GOAL OF THE EXERCISE
Spot every line with the word "scene" and return it.

GIVEN INFORMATION
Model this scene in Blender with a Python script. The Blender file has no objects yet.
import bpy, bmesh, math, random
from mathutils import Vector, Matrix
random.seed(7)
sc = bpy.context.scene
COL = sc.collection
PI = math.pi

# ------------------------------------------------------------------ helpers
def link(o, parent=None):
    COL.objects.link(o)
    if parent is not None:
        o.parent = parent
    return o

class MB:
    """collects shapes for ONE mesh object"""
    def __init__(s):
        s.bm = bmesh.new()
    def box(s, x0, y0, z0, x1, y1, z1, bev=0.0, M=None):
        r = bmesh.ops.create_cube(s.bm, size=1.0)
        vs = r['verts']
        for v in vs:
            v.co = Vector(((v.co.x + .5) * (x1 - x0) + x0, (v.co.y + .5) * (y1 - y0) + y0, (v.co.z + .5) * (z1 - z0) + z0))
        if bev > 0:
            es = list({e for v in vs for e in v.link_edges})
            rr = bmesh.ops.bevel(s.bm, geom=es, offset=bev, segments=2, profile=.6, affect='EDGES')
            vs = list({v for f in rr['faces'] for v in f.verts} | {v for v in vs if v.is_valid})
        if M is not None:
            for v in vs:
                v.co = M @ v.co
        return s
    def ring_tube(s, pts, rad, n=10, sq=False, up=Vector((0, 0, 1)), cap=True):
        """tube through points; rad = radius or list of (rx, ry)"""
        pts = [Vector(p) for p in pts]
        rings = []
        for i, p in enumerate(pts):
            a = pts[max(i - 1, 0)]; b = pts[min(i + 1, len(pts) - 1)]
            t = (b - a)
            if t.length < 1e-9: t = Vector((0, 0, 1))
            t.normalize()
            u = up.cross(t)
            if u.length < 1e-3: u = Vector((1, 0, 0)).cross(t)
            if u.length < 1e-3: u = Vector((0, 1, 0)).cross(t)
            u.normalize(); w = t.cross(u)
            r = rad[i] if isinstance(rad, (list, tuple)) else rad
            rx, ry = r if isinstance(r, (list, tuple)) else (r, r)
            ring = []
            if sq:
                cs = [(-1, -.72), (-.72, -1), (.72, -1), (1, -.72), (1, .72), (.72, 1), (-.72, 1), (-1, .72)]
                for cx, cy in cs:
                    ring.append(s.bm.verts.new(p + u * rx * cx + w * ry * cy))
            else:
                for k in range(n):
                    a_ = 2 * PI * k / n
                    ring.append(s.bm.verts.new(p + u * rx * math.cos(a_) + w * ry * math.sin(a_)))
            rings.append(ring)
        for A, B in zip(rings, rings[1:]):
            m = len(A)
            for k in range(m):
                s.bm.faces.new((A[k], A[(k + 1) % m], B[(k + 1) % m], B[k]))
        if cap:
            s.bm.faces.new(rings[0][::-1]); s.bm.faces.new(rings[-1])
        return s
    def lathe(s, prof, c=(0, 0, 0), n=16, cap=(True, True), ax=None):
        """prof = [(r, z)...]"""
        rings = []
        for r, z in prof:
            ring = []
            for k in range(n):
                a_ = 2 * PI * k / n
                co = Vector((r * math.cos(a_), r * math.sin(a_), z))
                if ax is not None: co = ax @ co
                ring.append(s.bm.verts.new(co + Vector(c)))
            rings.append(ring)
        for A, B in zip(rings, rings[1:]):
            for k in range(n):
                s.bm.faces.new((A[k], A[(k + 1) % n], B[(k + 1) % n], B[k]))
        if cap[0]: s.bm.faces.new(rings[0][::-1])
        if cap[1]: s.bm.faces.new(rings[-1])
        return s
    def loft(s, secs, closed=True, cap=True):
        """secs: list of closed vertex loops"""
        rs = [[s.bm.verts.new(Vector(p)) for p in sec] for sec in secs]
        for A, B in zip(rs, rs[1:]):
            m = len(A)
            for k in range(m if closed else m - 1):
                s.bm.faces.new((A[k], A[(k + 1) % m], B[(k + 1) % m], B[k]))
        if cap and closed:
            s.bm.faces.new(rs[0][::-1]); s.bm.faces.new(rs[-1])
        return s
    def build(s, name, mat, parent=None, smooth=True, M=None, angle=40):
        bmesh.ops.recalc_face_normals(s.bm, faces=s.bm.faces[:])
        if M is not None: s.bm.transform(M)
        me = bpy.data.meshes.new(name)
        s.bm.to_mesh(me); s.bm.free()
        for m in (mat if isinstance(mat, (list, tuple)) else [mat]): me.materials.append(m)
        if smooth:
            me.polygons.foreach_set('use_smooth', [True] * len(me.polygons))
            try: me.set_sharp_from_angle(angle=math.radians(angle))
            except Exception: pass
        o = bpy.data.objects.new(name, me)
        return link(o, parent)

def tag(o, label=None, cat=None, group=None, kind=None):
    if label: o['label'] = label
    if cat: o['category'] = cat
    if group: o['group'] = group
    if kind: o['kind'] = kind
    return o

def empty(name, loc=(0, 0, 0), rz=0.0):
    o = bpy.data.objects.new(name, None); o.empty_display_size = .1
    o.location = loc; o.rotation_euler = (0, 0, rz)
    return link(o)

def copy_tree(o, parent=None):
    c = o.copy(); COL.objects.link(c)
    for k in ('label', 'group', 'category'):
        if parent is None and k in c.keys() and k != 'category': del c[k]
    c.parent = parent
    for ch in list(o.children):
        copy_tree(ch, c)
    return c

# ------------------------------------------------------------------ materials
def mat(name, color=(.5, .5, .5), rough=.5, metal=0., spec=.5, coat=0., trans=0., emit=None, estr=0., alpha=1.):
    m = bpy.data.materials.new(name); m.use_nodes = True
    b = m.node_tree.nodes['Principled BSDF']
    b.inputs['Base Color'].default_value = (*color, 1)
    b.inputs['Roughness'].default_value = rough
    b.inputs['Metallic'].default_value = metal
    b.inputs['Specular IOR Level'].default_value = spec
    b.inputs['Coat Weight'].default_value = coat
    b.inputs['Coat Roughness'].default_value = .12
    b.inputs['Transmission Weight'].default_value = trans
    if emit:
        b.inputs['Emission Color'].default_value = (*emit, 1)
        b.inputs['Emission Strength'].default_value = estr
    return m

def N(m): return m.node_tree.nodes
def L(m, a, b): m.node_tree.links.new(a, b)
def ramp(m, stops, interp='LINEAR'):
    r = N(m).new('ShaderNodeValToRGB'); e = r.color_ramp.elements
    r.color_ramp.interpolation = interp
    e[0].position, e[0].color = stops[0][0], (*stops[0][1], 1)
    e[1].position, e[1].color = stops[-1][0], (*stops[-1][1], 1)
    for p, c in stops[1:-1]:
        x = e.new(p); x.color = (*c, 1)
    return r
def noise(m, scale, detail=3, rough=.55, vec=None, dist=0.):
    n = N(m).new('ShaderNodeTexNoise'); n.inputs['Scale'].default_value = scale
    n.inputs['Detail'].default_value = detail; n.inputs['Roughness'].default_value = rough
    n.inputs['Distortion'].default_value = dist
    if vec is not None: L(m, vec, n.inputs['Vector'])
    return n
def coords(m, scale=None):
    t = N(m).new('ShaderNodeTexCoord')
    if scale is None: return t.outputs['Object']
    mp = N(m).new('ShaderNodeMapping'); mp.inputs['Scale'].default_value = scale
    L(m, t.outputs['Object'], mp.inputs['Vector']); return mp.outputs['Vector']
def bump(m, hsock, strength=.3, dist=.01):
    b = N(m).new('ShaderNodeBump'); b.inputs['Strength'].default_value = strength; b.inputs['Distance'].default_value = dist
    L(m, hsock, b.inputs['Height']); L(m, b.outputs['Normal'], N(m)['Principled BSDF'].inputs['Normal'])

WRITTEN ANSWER
Model this scene in Blender with a Python script. The Blender file has no objects yet.
sc = bpy.context.scene